Draw a rough sketch of the curve and find the area of the region bounded by curve `y^2=8x` and the line x=2.

To solve the problem of finding the area of the region bounded by the curve \( y^2 = 8x \) and the line \( x = 2 \), we will follow these steps: ### Step 1: Understand the Curve The equation \( y^2 = 8x \) represents a parabola that opens to the right. We can rewrite it in terms of \( y \): \[ y = \pm \sqrt{8x} \] This means for each \( x \), there are two values of \( y \) (one positive and one negative). ### Step 2: Find Points of Intersection To find the area bounded by the curve and the line \( x = 2 \), we need to find the points where the curve intersects the line.

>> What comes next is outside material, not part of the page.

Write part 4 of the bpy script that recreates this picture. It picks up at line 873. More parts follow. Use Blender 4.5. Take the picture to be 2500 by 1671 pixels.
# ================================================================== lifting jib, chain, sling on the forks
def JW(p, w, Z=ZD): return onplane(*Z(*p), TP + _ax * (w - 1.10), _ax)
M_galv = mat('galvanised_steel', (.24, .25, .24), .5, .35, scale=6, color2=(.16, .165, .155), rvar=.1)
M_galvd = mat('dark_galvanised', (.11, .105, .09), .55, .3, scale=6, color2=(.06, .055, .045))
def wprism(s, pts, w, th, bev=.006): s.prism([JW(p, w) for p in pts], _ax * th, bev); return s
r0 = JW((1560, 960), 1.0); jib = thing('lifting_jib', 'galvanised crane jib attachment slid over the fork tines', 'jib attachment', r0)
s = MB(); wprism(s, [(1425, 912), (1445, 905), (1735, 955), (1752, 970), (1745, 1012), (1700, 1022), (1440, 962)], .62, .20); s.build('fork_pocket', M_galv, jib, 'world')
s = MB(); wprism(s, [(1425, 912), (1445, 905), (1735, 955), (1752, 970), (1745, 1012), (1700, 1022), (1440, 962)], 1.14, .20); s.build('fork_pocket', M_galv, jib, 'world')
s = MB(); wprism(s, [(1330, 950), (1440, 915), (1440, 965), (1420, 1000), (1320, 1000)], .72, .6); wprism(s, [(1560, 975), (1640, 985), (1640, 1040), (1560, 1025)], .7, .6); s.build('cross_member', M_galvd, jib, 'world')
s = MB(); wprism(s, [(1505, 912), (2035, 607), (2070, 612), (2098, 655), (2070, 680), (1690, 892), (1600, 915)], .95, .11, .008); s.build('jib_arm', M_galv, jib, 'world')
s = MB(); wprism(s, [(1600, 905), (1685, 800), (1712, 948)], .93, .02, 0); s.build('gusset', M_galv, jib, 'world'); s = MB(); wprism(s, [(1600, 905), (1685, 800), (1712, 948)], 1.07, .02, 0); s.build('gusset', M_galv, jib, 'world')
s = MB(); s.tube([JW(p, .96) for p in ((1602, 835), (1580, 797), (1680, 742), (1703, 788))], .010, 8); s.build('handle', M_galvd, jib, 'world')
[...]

We substitute \( x = 2 \) into the equation of the curve: \[ y^2 = 8(2) = 16 \implies y = \pm 4 \] Thus, the points of intersection are \( (2, 4) \) and \( (2, -4) \). ### Step 3: Sketch the Curve We can plot the curve \( y^2 = 8x \) and the line \( x = 2 \): - The vertex of the parabola is at the origin (0,0). - The points we calculated give us the bounds on the right side of the parabola. ### Step 4: Set Up the Area Integral The area \( A \) between the curve and the line can be calculated by integrating the upper curve minus the lower curve from \( x = 0 \) to \( x = 2 \): \[ A = 2 \int_{0}^{2} \sqrt{8x} \, dx \] We multiply by 2 because the area above the x-axis is equal to the area below the x-axis. ### Step 5: Simplify the Integral The integral can be simplified: \[ A = 2 \int_{0}^{2} \sqrt{8} \sqrt{x} \, dx = 2 \cdot \sqrt{8} \int_{0}^{2} x^{1/2} \, dx \] Since \( \sqrt{8} = 2\sqrt{2} \), we have: \[ A = 4\sqrt{2} \int_{0}^{2} x^{1/2} \, dx \] ### Step 6: Calculate the Integral Now we calculate the integral: \[ \int x^{1/2} \, dx = \frac{x^{3/2}}{3/2} = \frac{2}{3} x^{3/2} \] Evaluating from 0 to 2: \[ \left[ \frac{2}{3} x^{3/2} \right]_{0}^{2} = \frac{2}{3} (2^{3/2} - 0) = \frac{2}{3} (2\sqrt{2}) = \frac{4\sqrt{2}}{3} \] ### Step 7: Final Area Calculation Substituting back into the area formula: \[ A = 4\sqrt{2} \cdot \frac{4\sqrt{2}}{3} = \frac{16 \cdot 2}{3} = \frac{32}{3} \] ### Final Answer The area of the region bounded by the curve \( y^2 = 8x \) and the line \( x = 2 \) is: \[ \boxed{\frac{32}{3}} \]